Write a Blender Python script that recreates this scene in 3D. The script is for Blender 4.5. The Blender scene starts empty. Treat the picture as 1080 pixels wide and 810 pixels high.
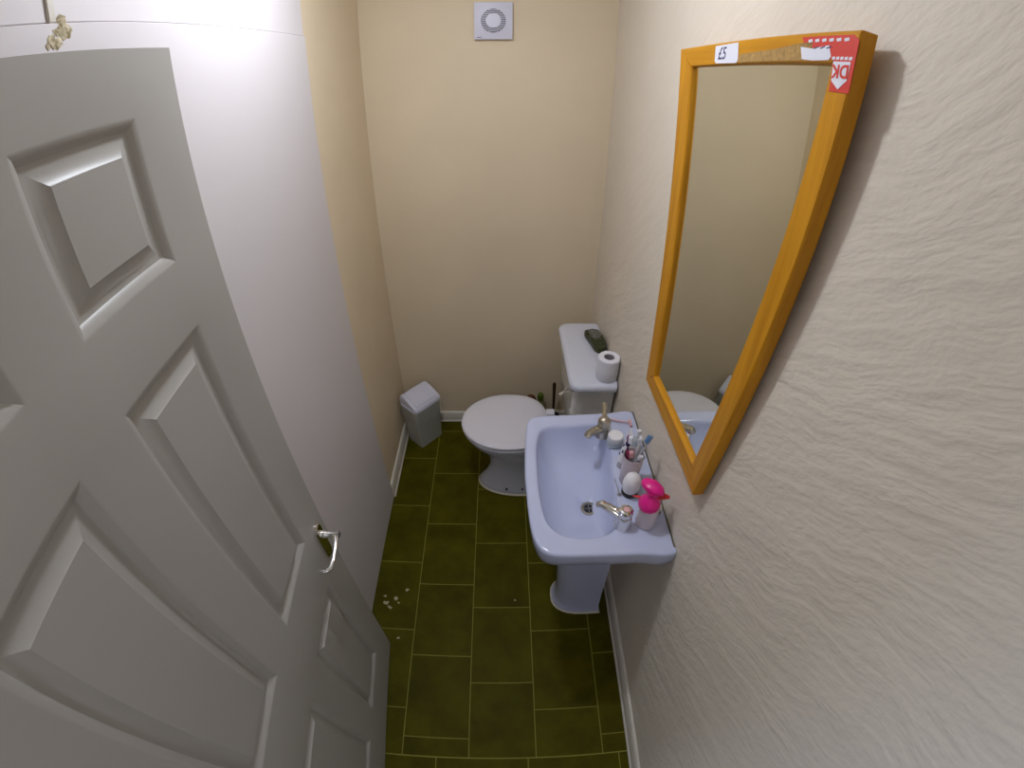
import bpy, bmesh, math, random
from mathutils import Vector, Matrix
random.seed(7)
sc = bpy.context.scene
C = sc.collection
PI = math.pi
WL, WR, WB, WF, CZ = -0.454, 0.602, 0.442, -1.735, 2.48   # room: left, right, back, front, ceiling

# ------------------------------------------------------------------ materials
def mat(name, col, rough=0.5, metal=0.0, noise=None, bump=None, trans=0.0, ior=1.45, coat=0.0, alpha=1.0, sss=0.0, spec=None):
    m = bpy.data.materials.new(name); m.use_nodes = True
    nt = m.node_tree; b = nt.nodes['Principled BSDF']
    b.inputs['Base Color'].default_value = (*col, 1); b.inputs['Roughness'].default_value = rough
    b.inputs['Metallic'].default_value = metal; b.inputs['Transmission Weight'].default_value = trans
    b.inputs['IOR'].default_value = ior; b.inputs['Coat Weight'].default_value = coat
    b.inputs['Alpha'].default_value = alpha
    if spec is not None: b.inputs['Specular IOR Level'].default_value = spec
    if sss:
        b.inputs['Subsurface Weight'].default_value = sss; b.inputs['Subsurface Radius'].default_value = (.01, .01, .01)
    tc = nt.nodes.new('ShaderNodeTexCoord')
    def mapped(scale, rot=(0, 0, 0)):
        mp = nt.nodes.new('ShaderNodeMapping'); mp.inputs['Scale'].default_value = scale; mp.inputs['Rotation'].default_value = rot
        nt.links.new(tc.outputs['Object'], mp.inputs['Vector']); return mp
    if noise:                                   # (second colour, scale xyz, detail)
        c2, s, det = noise
        n = nt.nodes.new('ShaderNodeTexNoise'); n.inputs['Scale'].default_value = 1; n.inputs['Detail'].default_value = det
        nt.links.new(mapped(s).outputs[0], n.inputs['Vector'])
        r = nt.nodes.new('ShaderNodeValToRGB'); r.color_ramp.elements[0].position = .35; r.color_ramp.elements[1].position = .68
        r.color_ramp.elements[0].color = (*c2, 1); r.color_ramp.elements[1].color = (*col, 1)
        nt.links.new(n.outputs['Fac'], r.inputs[0]); nt.links.new(r.outputs[0], b.inputs['Base Color'])
    if bump:                                    # (scale xyz, strength, distance, detail)
        s, st, di, det = bump
        n = nt.nodes.new('ShaderNodeTexNoise'); n.inputs['Scale'].default_value = 1; n.inputs['Detail'].default_value = det
        nt.links.new(mapped(s).outputs[0], n.inputs['Vector'])
        bp = nt.nodes.new('ShaderNodeBump'); bp.inputs['Strength'].default_value = st; bp.inputs['Distance'].default_value = di
        nt.links.new(n.outputs['Fac'], bp.inputs['Height']); nt.links.new(bp.outputs[0], b.inputs['Normal'])
    return m

def emat(name, col, s):
    m = bpy.data.materials.new(name); m.use_nodes = True
    nt = m.node_tree; nt.nodes.clear()
    e = nt.nodes.new('ShaderNodeEmission'); o = nt.nodes.new('ShaderNodeOutputMaterial')
    e.inputs[0].default_value = (*col, 1); e.inputs[1].default_value = s
    nt.links.new(e.outputs[0], o.inputs[0]); return m

def textured_wall(name, col, ang, strength, stretch=(26, 5), fine=70):
    """emulsion over combed lining paper: long shallow ridges plus a fine grain, in the plane of the wall"""
    m = bpy.data.materials.new(name); m.use_nodes = True
    nt = m.node_tree; b = nt.nodes['Principled BSDF']; b.inputs['Roughness'].default_value = .62
    b.inputs['Specular IOR Level'].default_value = .35
    L = nt.links.new; N = nt.nodes.new
    tc = N('ShaderNodeTexCoord')
    rot = N('ShaderNodeMapping'); rot.inputs['Rotation'].default_value = (ang, 0, 0); L(tc.outputs['Object'], rot.inputs[0])
    wn = N('ShaderNodeTexNoise'); wn.inputs['Scale'].default_value = 3.2; wn.inputs['Detail'].default_value = 2; L(rot.outputs[0], wn.inputs['Vector'])
    ws = N('ShaderNodeVectorMath'); ws.operation = 'SCALE'; ws.inputs['Scale'].default_value = .10; L(wn.outputs['Color'], ws.inputs[0])
    wa = N('ShaderNodeVectorMath'); L(rot.outputs[0], wa.inputs[0]); L(ws.outputs[0], wa.inputs[1])
    sm = N('ShaderNodeMapping'); sm.inputs['Scale'].default_value = (1, stretch[1], stretch[0]); L(wa.outputs[0], sm.inputs[0])
    n1 = N('ShaderNodeTexNoise'); n1.inputs['Scale'].default_value = 1; n1.inputs['Detail'].default_value = 3; n1.inputs['Roughness'].default_value = .5
    L(sm.outputs[0], n1.inputs['Vector'])
    sf = N('ShaderNodeMapping'); sf.inputs['Scale'].default_value = (1, fine * .6, fine * 1.6); L(wa.outputs[0], sf.inputs[0])
    n2 = N('ShaderNodeTexNoise'); n2.inputs['Scale'].default_value = 1; n2.inputs['Detail'].default_value = 4; L(sf.outputs[0], n2.inputs['Vector'])
    mx = N('ShaderNodeMath'); mx.operation = 'MULTIPLY_ADD'; mx.inputs[1].default_value = .30; L(n2.outputs['Fac'], mx.inputs[0]); L(n1.outputs['Fac'], mx.inputs[2])
    bp = N('ShaderNodeBump'); bp.inputs['Strength'].default_value = strength; bp.inputs['Distance'].default_value = .006
    L(mx.outputs[0], bp.inputs['Height']); L(bp.outputs[0], b.inputs['Normal'])
    n3 = N('ShaderNodeTexNoise'); n3.inputs['Scale'].default_value = 2.4; n3.inputs['Detail'].default_value = 5; L(tc.outputs['Object'], n3.inputs['Vector'])
    r = N('ShaderNodeValToRGB'); r.color_ramp.elements[0].position = .3; r.color_ramp.elements[1].position = .7
    r.color_ramp.elements[0].color = (*[c * .93 for c in col], 1); r.color_ramp.elements[1].color = (*col, 1)
    L(n3.outputs['Fac'], r.inputs[0]); L(r.outputs[0], b.inputs['Base Color'])
    return m

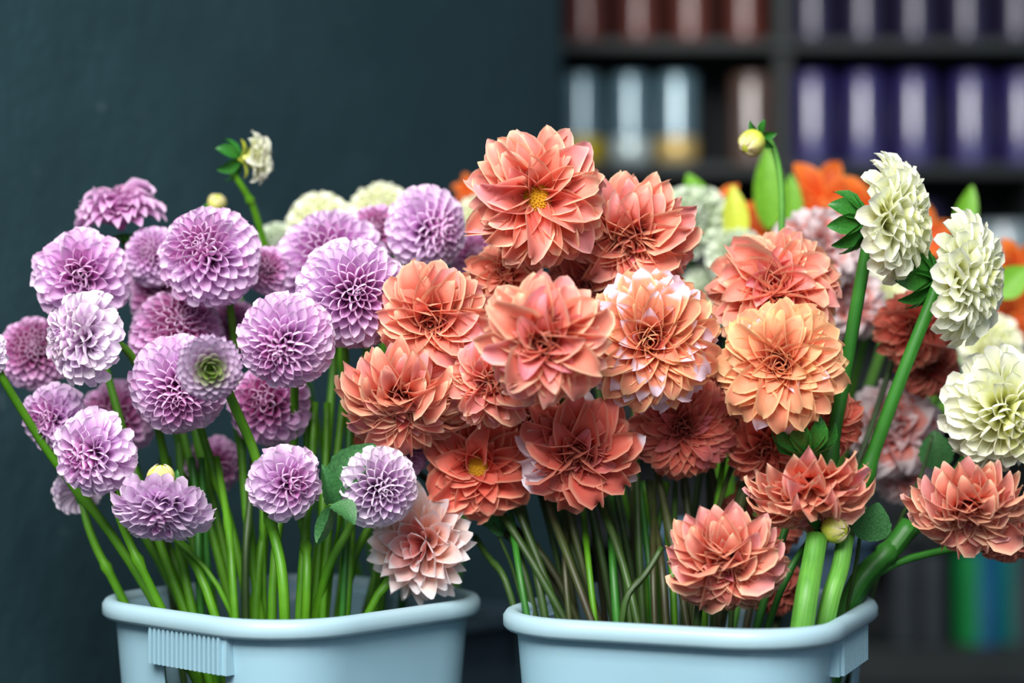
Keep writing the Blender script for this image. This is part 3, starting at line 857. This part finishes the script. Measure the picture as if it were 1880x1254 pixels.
# buds
flower('dahlia_bud', 295, 880, 33, -.02, (.0, -.12, .97), 'closed', 'budgreen', 'left', 'round yellow green bud sitting on the drooping lavender dahlia', 'dahlia buds', sepals=5, sepal_len=.9, srad=.0025, bracts=5,
       way=[(297, 920, .01), (310, 1000, .05)])
flower('cream_dahlia_bud', 450, 291, 54, .16, (.96, -.2, .05), 'formal', 'cream', 'far', 'opening cream bud on a tall stem against the teal wall', 'dahlia buds', N=44, th=1.25, H=.95, sepals=6, sepal_len=.9, bracts=5,
       srad=.0038, smat='green', way=[(418, 306, .16), (440, 335, .165), (465, 380, .18), (486, 450, .2)], joined=False)
flower('dahlia_bud', 398, 374, 22, .22, (.2, .7), 'closed', 'budgreen', 'far', 'small yellow green bud just above the topmost lavender ball', 'dahlia buds', sepals=5, sepal_len=1.3, srad=.0025, smat='green')
flower('dahlia_bud', 1381, 262, 31, .10, (-.6, -.5), 'closed', 'budgreen', 'right', 'pale yellow green bud nodding on a thin stem before the shelves', 'dahlia buds', sepals=6, sepal_len=1.0, srad=.0036, smat='bright',
       way=[(1405, 248, .12), (1422, 275, .12), (1434, 330, .12), (1436, 400, .12), (1434, 470, .12), (1440, 600, .10)], bracts=6)
flower('dahlia_bud', 1532, 972, 32, -.05, (.75, .0), 'closed', 'budgreen', 'right', 'green and pink bud hanging under the drooping salmon dahlia', 'dahlia buds', sepals=7, sepal_len=1.1, srad=.003, smat='deep',
       way=[(1496, 975, -.02), (1478, 1010, .0)], bracts=6)

# ---- salmon
SA = [
    (985, 362, 130, -.01, (.06, -.15), 'deco', 'salmon', 'topmost salmon dahlia, its yellow centre showing between ruffled petals', dict(eye=.23, N=112, pink=.22, jit=.13)),
    (1162, 432, 122, .045, (-.15, -.42), 'deco', 'salmon', 'salmon dahlia right of the topmost one, its tight coral eye low', dict(pink=.12, N=110)),
    (798, 582, 108, -.01, (-.12, -.22), 'deco', 'salmon', 'sharp salmon dahlia beside the lavender ball with the violet eye', dict(pink=.05, N=84, jit=.1)),
    (1000, 628, 122, -.10, (-.05, -.1), 'deco', 'salmon', 'large soft focus salmon dahlia nearest the viewer, in the middle of the bunch', dict(pink=.22, jit=.13)),
    (1193, 625, 133, -.03, (.02, -.06), 'formal', 'salmon_peach', 'peach dahlia whose many petals are tipped with white', dict(tips=.6, N=118)),
    (1434, 672, 122, -.035, (-.2, .1), 'formal', 'salmon_peach', 'large pale peach dahlia at the right with a few white petals low left', dict(tips=.06, N=104, pink=.35, jit=.08)),
    (1422, 540, 122, .05, (-.15, .35), 'deco', 'salmon', 'salmon dahlia partly hidden behind the large pale peach one', dict(pink=.05)),
    (746, 720, 124, .0, (-.05, -.72), 'deco', 'salmon', 'crumpled salmon dahlia nodding at the left end of the salmon bunch', dict(N=150, jit=.14, pink=.1)),
    (905, 700, 86, -.035, (-.3, -.2), 'deco', 'salmon', 'pinkish salmon dahlia tucked under the soft focus one', dict(pink=.35, jit=.14)),
    (878, 855, 108, .045, (.08, .05), 'deco', 'salmon_deep', 'open deep salmon dahlia with a bright yellow centre', dict(eye=.26, N=62, th=1.6, jit=.13)),
    (1065, 822, 114, .005, (-.08, -.40), 'deco', 'salmon_deep', 'deep salmon dahlia with white petals along its left side', dict(whiteside=(-1, -.15), tips=.06, pink=.1, jit=.12)),
    (1252, 782, 100, .05, (-.05, -.1), 'formal', 'salmon_deep', 'fine petalled deep salmon dahlia in shade under the white tipped one', dict(N=170, pink=.15, tips=.02)),
    (1333, 1020, 113, -.055, (-.08, -.48), 'deco', 'salmon', 'lone salmon dahlia hanging in front of the right bucket stems', dict(pink=.2, N=105)),
    (1485, 868, 118, -.04, (.03, -.90), 'deco', 'salmon', 'drooping salmon dahlia seen from the side with green sepals on top', dict(th=1.6, H=.85, N=110, pink=.2, sepals=9, sepal_len=.62, way=[(1478, 842, .02), (1470, 900, .07)], smat='deep')),
    (1776, 915, 114, -.03, (-.05, -.78), 'deco', 'salmon', 'peachy salmon dahlia below the big cream dahlia at the right edge', dict(N=108, pink=.05, rimpx=(1560, 1122, .06), way=[(1740, 930, .06), (1660, 985, .07)], smat='deep', srad=.0042)),
    (1850, 975, 66, .04, (.0, -.6), 'formal', 'salmon_dusky', 'dusky salmon dahlia showing just under the right edge one', dict(smat='deep')),
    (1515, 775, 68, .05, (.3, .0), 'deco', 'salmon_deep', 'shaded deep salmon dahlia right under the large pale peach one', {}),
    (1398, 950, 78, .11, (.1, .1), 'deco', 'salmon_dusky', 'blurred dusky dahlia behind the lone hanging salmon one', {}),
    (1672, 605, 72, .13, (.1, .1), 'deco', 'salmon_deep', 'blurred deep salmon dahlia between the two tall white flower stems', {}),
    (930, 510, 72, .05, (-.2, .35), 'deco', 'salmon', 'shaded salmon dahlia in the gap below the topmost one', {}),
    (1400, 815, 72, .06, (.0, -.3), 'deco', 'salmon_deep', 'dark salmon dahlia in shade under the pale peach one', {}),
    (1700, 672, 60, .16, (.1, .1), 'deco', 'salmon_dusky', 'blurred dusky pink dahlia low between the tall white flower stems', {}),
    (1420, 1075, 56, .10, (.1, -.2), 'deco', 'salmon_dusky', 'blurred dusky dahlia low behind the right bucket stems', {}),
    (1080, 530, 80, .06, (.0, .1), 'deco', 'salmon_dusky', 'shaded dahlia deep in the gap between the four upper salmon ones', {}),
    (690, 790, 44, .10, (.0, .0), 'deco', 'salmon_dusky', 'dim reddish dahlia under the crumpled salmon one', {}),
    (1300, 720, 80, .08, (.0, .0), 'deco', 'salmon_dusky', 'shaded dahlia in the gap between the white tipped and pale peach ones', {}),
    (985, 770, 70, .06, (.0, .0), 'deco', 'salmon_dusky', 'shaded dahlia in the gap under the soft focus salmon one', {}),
]
for (px, py, r_, y, n, sh, mk, lab, kw) in SA:
    kw.setdefault('srad', .0036)
    flower('dahlia', px, py, r_, y, n, sh, mk, 'right', lab, GS, **kw)

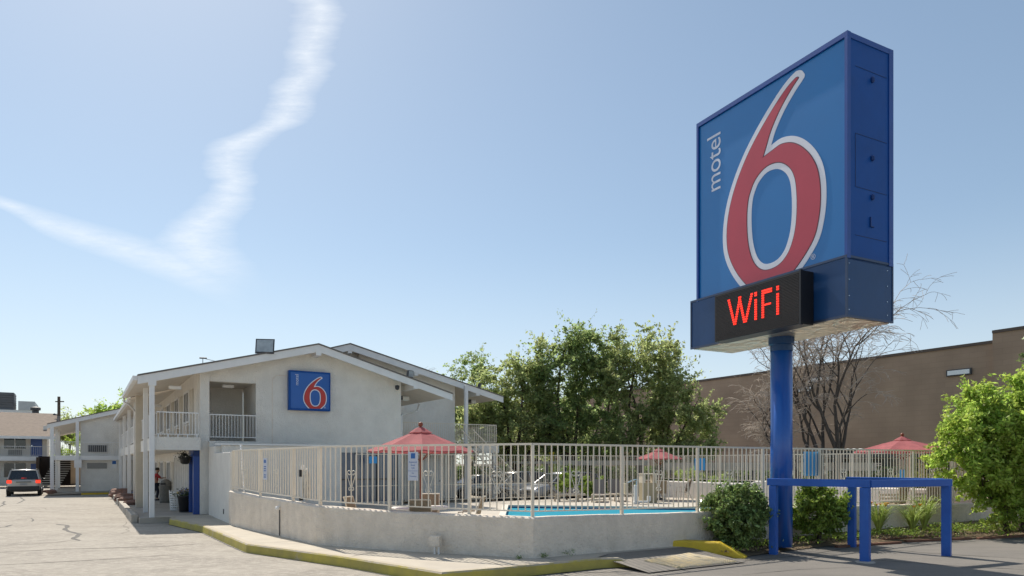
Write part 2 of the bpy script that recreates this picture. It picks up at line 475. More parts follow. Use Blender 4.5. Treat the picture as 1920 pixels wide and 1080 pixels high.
# ---- pavement, kerbs
curb_top = [(-12.67, 25.74), (-12.3, 24.9), (-9.83, 22.03), (-6.55, 17.1), (-3.54, 14.69), (-1.28, 12.62), (-.17, 13.22), (.93, 13.93), (1.85, 14.52), (2.28, 14.68), (2.72, 14.62)]
rampz = [0, 0, 0, 0, 0, 0, 0, 0, 0, -.02, -.19]
inner = offs([(x, y, 0) for x, y in curb_top], .17)
M_CURB = mat('painted_kerb', (.52, .43, .08), .85, .3, 1.6, .4, 50, col2=(.36, .30, .09))
def kerb_mat():
    m = M_CURB.copy(); m.name = 'worn_yellow_kerb'; MATS['wk'] = m
    t = m.node_tree; n = t.nodes; l = t.links; p = n['Principled BSDF']
    src = p.inputs['Base Color'].links[0].from_socket
    co = n.new('ShaderNodeTexCoord')
    nz = n.new('ShaderNodeTexNoise'); nz.inputs['Scale'].default_value = 1.1; nz.inputs['Detail'].default_value = 9; nz.inputs['Roughness'].default_value = .75
    l.new(co.outputs['Object'], nz.inputs['Vector'])
    ge = n.new('ShaderNodeNewGeometry'); sn = n.new('ShaderNodeSeparateXYZ'); l.new(ge.outputs['True Normal'], sn.inputs[0])
    # paint survives on the face, is worn off the trodden top
    a_ = n.new('ShaderNodeMath'); a_.operation = 'MULTIPLY_ADD'; a_.inputs[1].default_value = .30
    l.new(sn.outputs[2], a_.inputs[0]); l.new(nz.outputs[0], a_.inputs[2])
    r_ = n.new('ShaderNodeMapRange'); r_.inputs[1].default_value = .60; r_.inputs[2].default_value = .72; l.new(a_.outputs[0], r_.inputs[0])
    mx_ = n.new('ShaderNodeMix'); mx_.data_type = 'RGBA'; l.new(r_.outputs[0], mx_.inputs['Factor'])
    l.new(src, mx_.inputs['A']); mx_.inputs['B'].default_value = (.43, .37, .28, 1)
    l.new(mx_.outputs['Result'], p.inputs['Base Color'])
    return m
M_WK = kerb_mat()
def kerb_sweep(P, th, ztop, zb, zt=None):
    mb = MB(); Q = [(p[0], p[1]) for p in P]
    sec = [(-.02, zb), (0.0, ztop - .03), (.025, ztop), (th, ztop)]
    n_ = len(Q)
    for d, z in sec:
        o = offs([(x, y, 0) for x, y in Q], d)
        for i in range(n_): mb.v.append((o[i][0], o[i][1], z + ((zt[i] if zt else 0) if z > zb else 0)))
    for j in range(3):
        for i in range(n_ - 1): mb.f.append((j * n_ + i, j * n_ + i + 1, (j + 1) * n_ + i + 1, (j + 1) * n_ + i))
    # closed ends and back
    o = offs([(x, y, 0) for x, y in Q], th); b0 = len(mb.v)
    for i in range(n_): mb.v.append((o[i][0], o[i][1], zb))
    for i in range(n_ - 1): mb.f.append((3 * n_ + i, 3 * n_ + i + 1, b0 + i + 1, b0 + i))
    for i in (0, n_ - 1): mb.f.append((i, n_ + i, 2 * n_ + i, 3 * n_ + i, b0 + i))
    return mb
struct(kerb_sweep(curb_top, .17, .006, GZ - .02, rampz).build('kerb', M_WK))
gq = strip([Vector(p) for p in offs([(x, y, 0) for x, y in curb_top[1:]], -.045)], .06, z=GZ + .006, jit=.008, seed=9)
struct(gq.build('gutter_joint', M_TARF))
# pavement slab between kerb and wall
wl = [(p[0], p[1]) for p in WALLP]
pts = [p for p in inner[:-2]] + [W(7.62, -16.95), W(7.75, -16.6)] + [(.45, 14.6), (-1.2, 15.3), (-2.85, 16.05), (-4.7, 17.1), (-5.85, 18.6), (-7.4, 20.4), (-9.1, 22.6)] + [W(2.1, -4.4), W(2.1, .3), W(-.1, .3), W(.2, -.4)]
mb = MB().add([(x, y, 0.0) for x, y in pts], [tuple(range(len(pts)))])
def pavement_mat():
    m = mat('pavement_concrete', (.50, .445, .36), .9, .2, 1.0, .25, 60, col2=(.42, .375, .31))
    return m
pv = mb.build('pavement', pavement_mat()); struct(pv)
bm = bmesh.new(); bm.from_mesh(pv.data); bmesh.ops.triangulate(bm, faces=bm.faces[:]); bm.normal_update(); bm.to_mesh(pv.data); bm.free()
# expansion joints
jn = MB()
for (x0, y0), (x1, y1) in (((-6.45, 17.2), (-5.0, 18.0)), ((-3.45, 14.8), (-2.9, 15.9)), ((-.1, 13.3), (-.9, 14.95)), ((-9.6, 22.2), (-8.9, 22.4)), ((1.0, 14.0), (.7, 14.6))):
    q = strip([(x0, y0), (x1, y1)], .018, z=.004, seed=3); jn.add(q.v, q.f)
struct(jn.build('pavement_joint', M_TAR))
# dropped kerb with yellow truncated dome pad
def rz_(v): return (GZ + .006) * min(1, max(0, (-16.85 - v) / 1.75))
mb = MB()
rq = [(7.62, -16.55), (9.95, -16.55), (10.2, -17.2), (10.3, -18.65), (7.9, -18.65), (7.62, -17.2)]
mb.add([(*W(u, v), rz_(v) - .001) for u, v in ((7.3, -16.55), (10.0, -16.55), (10.15, -16.85), (7.3, -16.85), (7.45, -18.44), (10.33, -18.44))], [(0, 3, 2, 1)])
struct(mb.build('ramp', pavement_mat()))
mb.f = [(3, 4, 5, 2)]; struct(mb.build('ramp', M_ASPH))
PV = [(8.05, -17.65), (8.3, -18.38), (10.1, -18.38), (9.65, -17.40)]
pad = [W(*q) for q in PV]
M_PAD = mat('dome_pad', (.62, .50, .29), .8, .3, 5, .3, 50, col2=(.44, .39, .30))
dm = MB().add([(*W(u, v), rz_(v) + .014) for u, v in PV] + [(*W(u, v), rz_(v) - .02) for u, v in PV], [(0, 1, 2, 3), (0, 4, 5, 1), (1, 5, 6, 2), (2, 6, 7, 3), (3, 7, 4, 0)])
p0, p1, p2, p3 = [Vector(p) for p in pad]
for i in range(26):
    for j in range(11):
        a_ = (i + .5) / 26; b_ = (j + .5) / 11
        c_ = (p0 * (1 - b_) + p1 * b_) * (1 - a_) + (p3 * (1 - b_) + p2 * b_) * a_
        dm.lathe([(.030, 0), (.024, .016), (.012, .02)], (c_.x, c_.y, rz_(PV[0][1] * (1 - b_) + PV[1][1] * b_) + .014), 6)
o = dm.build('tactile_pad', M_PAD); tag(o, 'worn yellow tactile pad with raised domes at the kerb ramp', 'tactile paving')
M_YEL = mat('yellow_paint', (.72, .51, .03), .6, .2, 3, .3, 40, col2=(.58, .40, .03))
o = kerb_sweep([W(9.84, -16.62), W(10.2, -17.05), W(10.55, -17.48), W(10.85, -17.98)], .32, .14, GZ, [0, 0, -.01, -.32]).build('kerb_block', M_YEL, bevel=.01)
tag(o, 'bright yellow painted kerb end beside the round bush', 'kerb')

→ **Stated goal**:
Using the data above, transcribe the lines that run from the line with "(985, 770, 70, .06, (.0, .0), 'deco', 'salmon_dusky', 'shaded" to the line with "lab, GS, **kw)", both ends kept, and output nothing else.

→ **Written answer**:
    (985, 770, 70, .06, (.0, .0), 'deco', 'salmon_dusky', 'shaded dahlia in the gap under the soft focus salmon one', {}),
]
for (px, py, r_, y, n, sh, mk, lab, kw) in SA:
    kw.setdefault('srad', .0036)
    flower('dahlia', px, py, r_, y, n, sh, mk, 'right', lab, GS, **kw)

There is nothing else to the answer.